萩中住宅以来多くの建替え事業に参画。豊富な専門知識と経験をもとに初動期の組織づくりから合意形成までサポートし、マンションや団地の再生を実現している。2013年諏訪2丁目住宅の建替えが終了。14年10月に独立し、敷地売却なども視野に入れたマンション再生をサポートするコンサルタント事務所を設立。

「一般にマンション建替えの事業費は、保留床(権利者が取得できる権利床以外の部分)を設け、それを売却することで賄います。

 そのためには容積率に余剰があり建物を大きくできること、市場性があって売れることの2条件が必要です。過去の建替え成功事例はおおむねこの条件を満たしていました。

 ただし、そのように恵まれたマンションはごくわずか。

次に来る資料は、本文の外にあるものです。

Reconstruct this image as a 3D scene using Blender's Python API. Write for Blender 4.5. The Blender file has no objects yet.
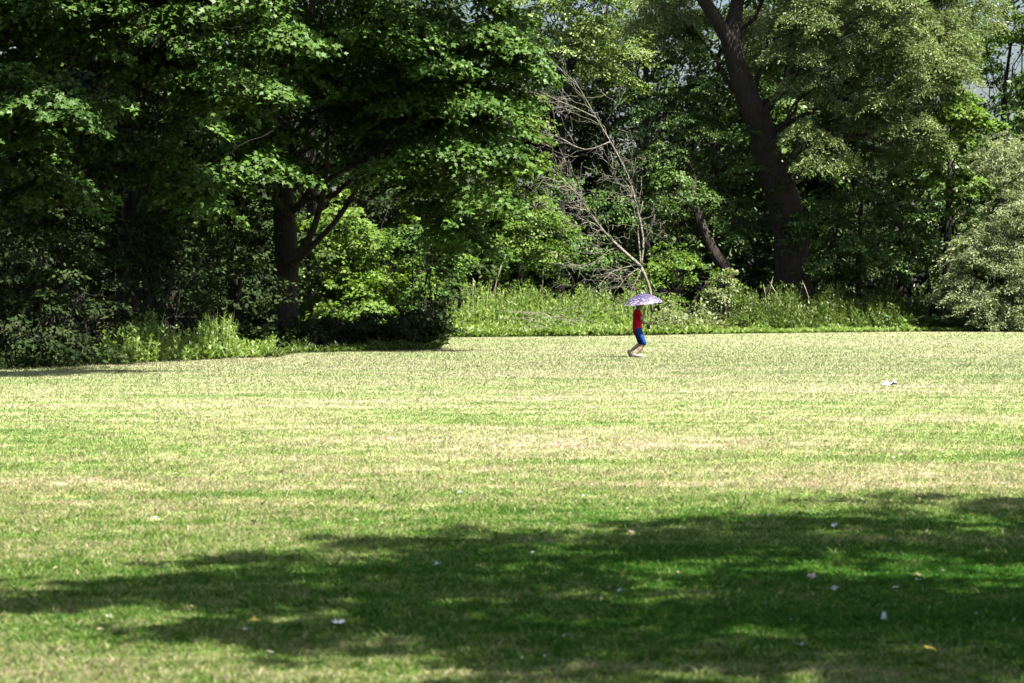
import bpy, bmesh, math, random
import numpy as np
from mathutils import Vector, Matrix
R = math.radians
rng = np.random.default_rng(7)
random.seed(7)
scene = bpy.context.scene
COL = scene.collection
F = 2400.0; CAMH = 1.8; HOR = 296.0
SUN_AZ, SUN_EL = R(122), R(62)          # azimuth from +y towards +x

def P(px, d, py=None, z=None):
    """ground / air point at distance d in front of the tripod along the sight line of the survey photo"""
    x = (px - 512) / F * d
    if py is not None: z = CAMH + (HOR - py) / F * d
    return Vector((x, d, 0.0 if z is None else z))

# ---------------------------------------------------------------- materials
def new_mat(name):
    m = bpy.data.materials.new(name); m.use_nodes = True
    nt = m.node_tree; nt.nodes.clear()
    return m, nt, nt.nodes.new('ShaderNodeOutputMaterial')
def N(nt, t, **kw):
    n = nt.nodes.new(t)
    for k, v in kw.items():
        if k in n.inputs.keys() if isinstance(k, str) else False: n.inputs[k].default_value = v
        else: setattr(n, k, v)
    return n
def ramp(nt, fac, stops, interp='LINEAR'):
    r = nt.nodes.new('ShaderNodeValToRGB'); r.color_ramp.interpolation = interp
    e = r.color_ramp.elements
    while len(e) < len(stops): e.new(0.5)
    for i, (p, c) in enumerate(stops): e[i].position = p; e[i].color = (*c, 1)
    nt.links.new(fac, r.inputs[0]); return r.outputs[0]
def noise(nt, vec, scale, detail=2, rough=0.5):
    n = nt.nodes.new('ShaderNodeTexNoise'); n.inputs['Scale'].default_value = scale
    n.inputs['Detail'].default_value = detail; n.inputs['Roughness'].default_value = rough
    if vec is not None: nt.links.new(vec, n.inputs['Vector'])
    return n.outputs['Fac']
def mix(nt, a, b, fac, mode='MIX'):
    m = nt.nodes.new('ShaderNodeMix'); m.data_type = 'RGBA'; m.blend_type = mode
    for sock, v in ((m.inputs[6], a), (m.inputs[7], b)):
        if hasattr(v, 'is_linked'): nt.links.new(v, sock)
        else: sock.default_value = (*v, 1)
    if hasattr(fac, 'is_linked'): nt.links.new(fac, m.inputs[0])
    else: m.inputs[0].default_value = fac
    return m.outputs[2]

def leaf_mat(name, dark, mid, light, trans=0.35, tint=(1.0, 1.15, 0.45), rough=0.45, spec=0.35, patch=0.25):
    m, nt, out = new_mat(name)
    at = nt.nodes.new('ShaderNodeAttribute'); at.attribute_name = 'var'
    geo = nt.nodes.new('ShaderNodeNewGeometry')
    ns = noise(nt, geo.outputs['Position'], 0.6, 3)
    add = nt.nodes.new('ShaderNodeMath'); add.operation = 'MULTIPLY_ADD'
    nt.links.new(ns, add.inputs[0]); add.inputs[1].default_value = patch * 2
    sub = nt.nodes.new('ShaderNodeMath'); sub.operation = 'SUBTRACT'; sub.inputs[1].default_value = patch
    nt.links.new(at.outputs['Fac'], sub.inputs[0]); nt.links.new(sub.outputs[0], add.inputs[2])
    c = ramp(nt, add.outputs[0], [(0.0, dark), (0.5, mid), (1.0, light)])
    p = nt.nodes.new('ShaderNodeBsdfPrincipled'); nt.links.new(c, p.inputs['Base Color'])
    p.inputs['Roughness'].default_value = rough; p.inputs['Specular IOR Level'].default_value = spec
    t = nt.nodes.new('ShaderNodeBsdfTranslucent')
    nt.links.new(mix(nt, c, tint, 1.0, 'MULTIPLY'), t.inputs['Color'])
    mx = nt.nodes.new('ShaderNodeMixShader'); mx.inputs[0].default_value = trans
    nt.links.new(p.outputs[0], mx.inputs[1]); nt.links.new(t.outputs[0], mx.inputs[2])
    nt.links.new(mx.outputs[0], out.inputs['Surface']); return m

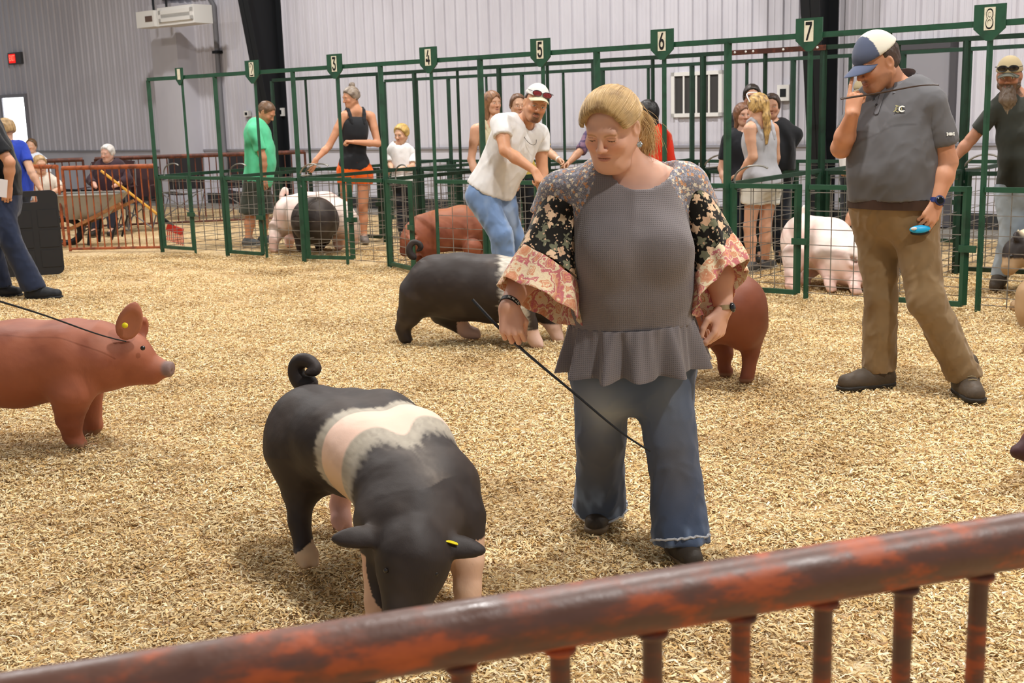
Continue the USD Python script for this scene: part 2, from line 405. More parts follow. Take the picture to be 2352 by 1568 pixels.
# tapered steel columns standing against the wall
def column(u, label, flange=0.24):
    t = Thing("column", label, "column", uv(u, WALL_V), RZ, kind="structure")
    zs = np.linspace(-0.05, 6.6, 12); D = 0.24 + 0.165 * np.maximum(zs - 0.3, 0)
    prof = [(-d - 0.0, z) for d, z in zip(D, zs)]
    L = [(WALL_V - d, z) for d, z in zip(D, zs)]
    poly = [(p[0], p[1]) for p in L] + [(WALL_V - 0.02, 6.6), (WALL_V - 0.02, -0.05)]
    def pr(poly, a, b):
        v, f = prism(poly, a, b)                                # x = v, z ; y = u
        return xf((np.stack([v[:, 1], v[:, 0], v[:, 2]], 1), f[:, ::-1]), UVM, ORG)
    t.part("web", pr(poly, u - 0.006, u + 0.006), g_steel)
    inner = [(x, z) for x, z in L] + [(x + 0.014, z) for x, z in L[::-1]]
    t.part("inner_flange", pr(inner, u - flange / 2, u + flange / 2), g_steel)
    t.part("outer_flange", xf(box((u - flange / 2, WALL_V - 0.05, -0.05), (u + flange / 2, WALL_V - 0.03, 6.6)), UVM, ORG), g_steel)
    return t
uL = to_uv(on_v(662, 400, WALL_V))[0]; uR = to_uv(on_v(1906, 100, WALL_V))[0]
column(uL, "black tapered steel column against the wall behind the pens marked two and three")
column(uR, "black tapered steel column against the wall behind the sign reading seven")
# shallow boxed chase left of the left column and the conduit up it
def uat(px, py): return to_uv(on_v(px, py, WALL_V))
a, b = uat(405, 250)[0], uat(463, 250)[0]
single("trim", xf(box((a, WALL_V - 0.45, -0.05), (b, WALL_V, 3.62)), UVM, ORG), wall_mat, "white boxed chase standing out from the back wall", "wall box", kind="structure")
q = uat(482, 60); q2 = uat(500, 330)
ct = Thing("conduit", "thin grey conduit pipe running up the wall right of the boxed chase", "pipe", uv(q2[0], WALL_V - .08, 0), 0)
ct.part("pipe", tube([uv(q[0] + .25, WALL_V - .08, 0.2), uv(q[0] + .25, WALL_V - .08, 3.55), uv(q[0] + .1, WALL_V - .08, 3.75), uv(q[0] - 1.2, WALL_V - .08, 3.78)], 0.045, 10), mat("grey_conduit", srgb("77777c"), 0.5), smooth=40)
ct.part("clamp", xf(box((q[0] + .18, WALL_V - .14, 2.7), (q[0] + .32, WALL_V, 2.75)), UVM, ORG), g_steel)

# hanging ventilation unit
q0, q1 = uat(312, 62), uat(440, 62)
vu = WALL_V - 1.2
A0 = to_uv(on_v(311, 22, vu)); A1 = to_uv(on_v(352, 22, vu)); B1 = to_uv(on_v(438, 22, vu)); zb = to_uv(on_v(360, 60, vu))[2]; zt = to_uv(on_v(360, 18, vu))[2]
hu = Thing("air_unit", "white hanging air unit with two grilles high on the back wall", "air conditioner", uv(A0[0], vu, zb), RZ)
hu.part("casing", xf(box((A0[0], vu, zb), (A1[0], vu + .3, zt - .03)), UVM, ORG), g_white)
hu.part("casing", xf(box((A1[0] + .02, vu + .06, zb), (B1[0], vu + .45, zt)), UVM, ORG), g_white)
hu.part("intake_grille", xf(box((A0[0] + .52 * (A1[0] - A0[0]), vu - .01, zb + .09), (A1[0] - .05, vu + .01, zt - .12)), UVM, ORG), mat("brown_filter", srgb("5c4a42"), 0.8))
w0, w1 = A1[0] + .14, B1[0] - .08
fr = cat(*[xf(box(l, h), UVM, ORG) for l, h in (((w0 - .06, vu + .03, zb + .06), (w1 + .06, vu + .07, zb + .12)), ((w0 - .06, vu + .03, zt - .12), (w1 + .06, vu + .07, zt - .05)), ((w0 - .06, vu + .03, zb + .06), (w0, vu + .07, zt - .05)), ((w1, vu + .03, zb + .06), (w1 + .06, vu + .07, zt - .05)))])
hu.part("grille_frame", fr, g_white)
hu.part("grille_back", xf(box((w0, vu + .055, zb + .1), (w1, vu + .06, zt - .1)), UVM, ORG), mat("grille_dark", srgb("4a494b"), 0.7))
for k in range(9):
    z = zb + .13 + k * (zt - zb - .26) / 8
    hu.part("louvre", xf(box((w0, vu + .035, z - .008), (w1, vu + .055, z + .008)), UVM, ORG), g_white)
for px in (320, 350):
    s_ = to_uv(on_v(px, 20, vu))
    hu.part("hanger_rod", tube([uv(s_[0], vu + .3, zt), uv(s_[0], vu + .3, 6.6)], 0.022, 6), g_steel)

# wall vent (window) with dark grille and white bars, left of the second column
c0, c1 = uat(1546, 166), uat(1662, 270)
c0[2], c1[2] = uat(1604, 164)[2], uat(1604, 268)[2]
wn = Thing("window_1", "white framed wall vent with dark grille and thin white bars", "window", uv(c0[0], WALL_V, c1[2]), RZ, kind="structure")
fv = WALL_V - .06
for l, h in (((c0[0], fv, c0[2] - .05), (c1[0], WALL_V, c0[2])), ((c0[0], fv, c1[2]), (c1[0], WALL_V, c1[2] + .05)), ((c0[0], fv, c1[2]), (c0[0] + .05, WALL_V, c0[2])), ((c1[0] - .05, fv, c1[2]), (c1[0], WALL_V, c0[2]))):
    wn.part("frame", xf(box(l, h), UVM, ORG), g_white)
wn.part("grille", xf(box((c0[0] + .03, WALL_V - .035, c1[2] + .03), (c1[0] - .03, WALL_V - .03, c0[2] - .03)), UVM, ORG), mat("vent_dark", srgb("3b3938"), 0.8))
for k in (1, 2, 3):
    x = c0[0] + (c1[0] - c0[0]) * (k / 4.0)
    wn.part("bar", xf(box((x - .012, fv + .005, c1[2] + .03), (x + .012, fv + .02, c0[2] - .03)), UVM, ORG), g_white)
# grey door behind the judge
d0, d1 = uat(2032, 110)[0], uat(2203, 100)[0]; dz = 2.17
dr = Thing("door_1", "flat grey door in a dark frame on the right of the back wall", "door", uv(d0, WALL_V), RZ, kind="structure")
dr.part("leaf", xf(box((d0 + .07, WALL_V - .05, 0), (d1 - .07, WALL_V - .01, dz - .08)), UVM, ORG), mat("door_grey", srgb("8e8c92"), 0.5))
dk = mat("door_frame_dark", srgb("4a484c"), 0.5)
for l, h in (((d0, WALL_V - .09, 0), (d0 + .07, WALL_V, dz)), ((d1 - .07, WALL_V - .09, 0), (d1, WALL_V, dz)), ((d0, WALL_V - .09, dz - .09), (d1, WALL_V, dz + .02))):
    dr.part("frame", xf(box(l, h), UVM, ORG), dk)
dr.part("handle", xf(box((d0 + .12, WALL_V - .11, 0.98), (d0 + .25, WALL_V - .05, 1.02)), UVM, ORG), g_steel)
# bright open doorway at the left end
e0, e1 = uat(12, 232), uat(74, 345)
ez = 2.13
dd = Thing("door_2", "open doorway at the left end of the wall with bright daylight outside", "doorway", uv(e0[0], WALL_V), RZ, kind="structure")
dd.part("daylight", xf(box((e0[0], WALL_V - .05, 0.0), (e1[0], WALL_V - .045, ez)), UVM, ORG), mat("daylight_outside", (0.9, 0.95, 1), emit=((0.93, 0.97, 1.0), 4.0)))
for l, h in (((e0[0] - .08, WALL_V - .08, 0), (e0[0], WALL_V, ez)), ((e1[0], WALL_V - .08, 0), (e1[0] + .08, WALL_V, ez)), ((e0[0] - .08, WALL_V - .08, ez), (e1[0] + .08, WALL_V, ez + .07))):
    dd.part("frame", xf(box(l, h), UVM, ORG), mat("door_frame_grey", srgb("8a888e"), 0.5))
x0 = to_uv(on_v(19, 125, WALL_V - .1)); x1 = to_uv(on_v(35, 144, WALL_V - .1))
ex = Thing("exit_sign", "small lit red exit sign on the wall above the bright doorway", "exit sign", uv(x0[0], WALL_V - .1, x1[2]), RZ)
ex.part("housing", xf(box((x0[0] - .05, WALL_V - .09, x1[2] - .03), (x1[0] + .22, WALL_V - .01, x0[2] + .03)), UVM, ORG), mat("exit_housing", srgb("4a4a4c"), 0.6))
ex.part("lit_face", xf(box((x0[0], WALL_V - .1, x1[2]), (x1[0], WALL_V - .09, x0[2])), UVM, ORG), mat("exit_red", srgb("b01510"), emit=(srgb("ff1a14"), 0.9)))
tm = meshkit.text_mesh("EXIT", (x0[2] - x1[2]) * .62, 0.004, bold=True); tv = np.array(tm.vertices); tv[:, 0] *= 0.92 * (x1[0] - x0[0]) / np.ptp(tv[:, 0]); 
tv = np.stack([tv[:, 0] + x0[0] + .012, -tv[:, 2] + WALL_V - .1, tv[:, 1] + x1[2] + .045], 1)
ex.part("lettering", xf((tv, np.array(tm.faces)), UVM, ORG), mat("exit_letter", srgb("ff8070"), emit=(srgb("ff5a48"), 1.5)))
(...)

これから建替えが必要になるマンションは明らかに条件が厳しくなっています」

 最近の建替え動向として山田氏が指摘するのは、(1) 保留床がとれず還元率が良くないマンションが増えている、(2)工事費や人件費が上がり建設コストがかさんでいる、(3)都心では既存不適格だったり権利関係が複雑なため建替えが困難な物件が多い、という3点だ。

「中でも区分所有者の皆さんの関心が高いのは還元率のことですが、都心部のマンションは最初から容積率を使い切って建てていますから、余剰が出せない。例えば港区辺りで総合設計制度を使って割り増しをしても、100%還元は無理で、せいぜい80%がいいところ。建替えは単純な等価交換の時代から、複雑な応用問題の時代に入ってきました」

(注1)国土交通省調査、2013年4月1日現在。